** BEGIN **

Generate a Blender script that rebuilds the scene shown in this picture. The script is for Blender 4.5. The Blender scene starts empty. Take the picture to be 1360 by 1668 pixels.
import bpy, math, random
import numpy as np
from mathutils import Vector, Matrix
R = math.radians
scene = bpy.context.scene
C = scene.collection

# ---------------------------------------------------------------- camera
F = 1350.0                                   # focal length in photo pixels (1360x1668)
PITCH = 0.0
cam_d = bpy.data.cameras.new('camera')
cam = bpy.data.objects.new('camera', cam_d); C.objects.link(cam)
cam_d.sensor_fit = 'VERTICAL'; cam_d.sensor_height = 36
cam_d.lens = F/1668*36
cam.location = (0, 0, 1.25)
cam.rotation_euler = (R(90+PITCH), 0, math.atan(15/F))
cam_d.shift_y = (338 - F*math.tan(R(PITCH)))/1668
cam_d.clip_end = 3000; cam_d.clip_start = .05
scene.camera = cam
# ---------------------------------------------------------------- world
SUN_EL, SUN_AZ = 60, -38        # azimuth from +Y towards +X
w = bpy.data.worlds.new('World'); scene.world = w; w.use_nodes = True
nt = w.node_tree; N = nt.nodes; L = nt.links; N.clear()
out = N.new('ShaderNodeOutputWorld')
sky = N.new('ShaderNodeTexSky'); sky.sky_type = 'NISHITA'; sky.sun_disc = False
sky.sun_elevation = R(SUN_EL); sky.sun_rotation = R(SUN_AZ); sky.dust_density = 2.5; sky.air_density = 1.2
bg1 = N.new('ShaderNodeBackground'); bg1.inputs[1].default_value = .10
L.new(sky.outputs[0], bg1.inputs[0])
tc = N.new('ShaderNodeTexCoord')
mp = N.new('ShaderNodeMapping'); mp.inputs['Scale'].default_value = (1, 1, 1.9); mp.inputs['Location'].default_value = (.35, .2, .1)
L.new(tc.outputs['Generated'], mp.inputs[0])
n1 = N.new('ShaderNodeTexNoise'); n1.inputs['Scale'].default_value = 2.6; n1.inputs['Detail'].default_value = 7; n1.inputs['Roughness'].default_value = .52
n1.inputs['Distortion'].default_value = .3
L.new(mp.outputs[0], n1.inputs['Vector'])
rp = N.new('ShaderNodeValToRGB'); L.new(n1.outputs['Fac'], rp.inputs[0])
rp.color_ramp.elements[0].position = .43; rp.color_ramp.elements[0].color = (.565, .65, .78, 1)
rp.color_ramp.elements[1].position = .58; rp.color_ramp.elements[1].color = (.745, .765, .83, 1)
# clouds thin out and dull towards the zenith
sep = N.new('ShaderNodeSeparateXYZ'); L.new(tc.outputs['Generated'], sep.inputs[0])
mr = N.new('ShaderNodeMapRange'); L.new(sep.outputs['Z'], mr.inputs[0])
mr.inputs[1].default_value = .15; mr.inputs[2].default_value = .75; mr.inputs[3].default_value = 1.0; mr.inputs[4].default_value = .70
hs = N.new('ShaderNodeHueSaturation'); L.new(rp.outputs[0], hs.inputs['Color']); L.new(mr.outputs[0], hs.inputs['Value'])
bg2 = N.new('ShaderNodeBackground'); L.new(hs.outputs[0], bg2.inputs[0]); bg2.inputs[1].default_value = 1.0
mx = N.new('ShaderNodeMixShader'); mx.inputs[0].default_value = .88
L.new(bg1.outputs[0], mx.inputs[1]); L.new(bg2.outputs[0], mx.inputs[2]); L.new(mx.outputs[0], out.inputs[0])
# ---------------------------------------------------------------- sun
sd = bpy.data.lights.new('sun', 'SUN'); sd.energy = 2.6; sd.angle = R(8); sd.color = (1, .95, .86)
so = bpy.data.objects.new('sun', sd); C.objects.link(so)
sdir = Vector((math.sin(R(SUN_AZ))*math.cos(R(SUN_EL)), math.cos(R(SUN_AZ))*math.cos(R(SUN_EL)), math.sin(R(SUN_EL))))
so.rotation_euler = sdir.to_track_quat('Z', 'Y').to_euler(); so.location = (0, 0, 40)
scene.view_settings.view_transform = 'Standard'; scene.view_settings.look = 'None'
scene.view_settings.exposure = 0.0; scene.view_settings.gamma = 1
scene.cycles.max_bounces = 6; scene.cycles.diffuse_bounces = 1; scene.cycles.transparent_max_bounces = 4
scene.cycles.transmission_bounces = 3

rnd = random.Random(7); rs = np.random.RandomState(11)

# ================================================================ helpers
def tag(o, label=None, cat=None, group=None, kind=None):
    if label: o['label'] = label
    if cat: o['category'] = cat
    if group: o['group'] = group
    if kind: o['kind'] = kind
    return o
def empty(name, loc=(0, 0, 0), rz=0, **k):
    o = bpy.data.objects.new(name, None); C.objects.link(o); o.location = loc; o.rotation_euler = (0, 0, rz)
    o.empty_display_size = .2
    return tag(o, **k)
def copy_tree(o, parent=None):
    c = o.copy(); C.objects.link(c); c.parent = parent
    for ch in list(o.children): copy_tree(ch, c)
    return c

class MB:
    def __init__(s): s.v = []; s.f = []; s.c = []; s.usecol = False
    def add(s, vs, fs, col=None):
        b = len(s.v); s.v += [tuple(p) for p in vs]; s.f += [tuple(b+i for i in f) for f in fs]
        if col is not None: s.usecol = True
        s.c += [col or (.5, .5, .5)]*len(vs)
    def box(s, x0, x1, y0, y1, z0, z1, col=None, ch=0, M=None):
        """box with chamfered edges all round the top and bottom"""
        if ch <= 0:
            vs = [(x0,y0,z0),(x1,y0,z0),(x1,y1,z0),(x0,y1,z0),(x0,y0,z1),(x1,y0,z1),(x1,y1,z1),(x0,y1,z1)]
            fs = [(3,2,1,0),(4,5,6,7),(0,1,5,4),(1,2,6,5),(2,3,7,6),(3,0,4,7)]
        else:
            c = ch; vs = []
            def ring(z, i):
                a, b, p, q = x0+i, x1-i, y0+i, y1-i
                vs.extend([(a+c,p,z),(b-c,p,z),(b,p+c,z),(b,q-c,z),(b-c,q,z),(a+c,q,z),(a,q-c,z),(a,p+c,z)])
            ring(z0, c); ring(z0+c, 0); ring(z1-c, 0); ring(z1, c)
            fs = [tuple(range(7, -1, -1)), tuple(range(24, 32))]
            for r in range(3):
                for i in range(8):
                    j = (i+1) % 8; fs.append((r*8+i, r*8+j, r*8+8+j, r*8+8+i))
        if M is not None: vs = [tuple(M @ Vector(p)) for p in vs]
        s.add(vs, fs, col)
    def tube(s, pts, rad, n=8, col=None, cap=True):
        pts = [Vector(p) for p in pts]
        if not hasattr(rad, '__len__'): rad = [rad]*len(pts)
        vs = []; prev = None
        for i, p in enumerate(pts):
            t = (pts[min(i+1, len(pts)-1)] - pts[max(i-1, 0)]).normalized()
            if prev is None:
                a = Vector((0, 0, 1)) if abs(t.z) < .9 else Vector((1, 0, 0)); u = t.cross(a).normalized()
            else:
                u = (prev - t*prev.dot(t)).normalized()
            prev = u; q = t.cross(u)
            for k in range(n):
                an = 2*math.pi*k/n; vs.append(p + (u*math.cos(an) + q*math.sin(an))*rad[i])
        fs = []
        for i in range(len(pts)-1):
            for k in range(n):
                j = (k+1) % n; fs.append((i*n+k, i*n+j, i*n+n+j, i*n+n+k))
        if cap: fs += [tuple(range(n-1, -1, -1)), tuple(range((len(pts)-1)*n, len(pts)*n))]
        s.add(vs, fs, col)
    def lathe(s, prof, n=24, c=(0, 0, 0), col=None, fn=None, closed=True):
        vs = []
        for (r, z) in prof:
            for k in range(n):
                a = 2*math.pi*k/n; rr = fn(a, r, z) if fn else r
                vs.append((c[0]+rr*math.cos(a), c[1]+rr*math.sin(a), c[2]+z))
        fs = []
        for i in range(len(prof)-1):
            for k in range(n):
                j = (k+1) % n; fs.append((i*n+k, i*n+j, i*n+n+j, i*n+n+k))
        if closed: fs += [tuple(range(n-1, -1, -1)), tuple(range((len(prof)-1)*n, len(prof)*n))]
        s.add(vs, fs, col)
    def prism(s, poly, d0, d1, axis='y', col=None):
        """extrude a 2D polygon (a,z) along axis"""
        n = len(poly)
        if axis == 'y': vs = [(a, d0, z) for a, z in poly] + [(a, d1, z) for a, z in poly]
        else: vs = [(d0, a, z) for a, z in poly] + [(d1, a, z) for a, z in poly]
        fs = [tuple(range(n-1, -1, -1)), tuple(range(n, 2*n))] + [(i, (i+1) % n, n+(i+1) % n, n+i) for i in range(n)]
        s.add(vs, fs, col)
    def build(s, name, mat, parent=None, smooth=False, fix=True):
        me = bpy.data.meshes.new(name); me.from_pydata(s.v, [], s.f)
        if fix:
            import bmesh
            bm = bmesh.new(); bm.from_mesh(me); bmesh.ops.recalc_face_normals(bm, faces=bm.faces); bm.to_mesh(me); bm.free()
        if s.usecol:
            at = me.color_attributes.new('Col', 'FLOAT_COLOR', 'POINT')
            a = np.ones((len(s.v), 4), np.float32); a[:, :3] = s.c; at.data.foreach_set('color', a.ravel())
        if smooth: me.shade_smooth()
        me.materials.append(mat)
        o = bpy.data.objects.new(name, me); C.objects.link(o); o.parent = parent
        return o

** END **

In the data above, tally the lines holding "pixels" and answer with the figure only.

Full output: 2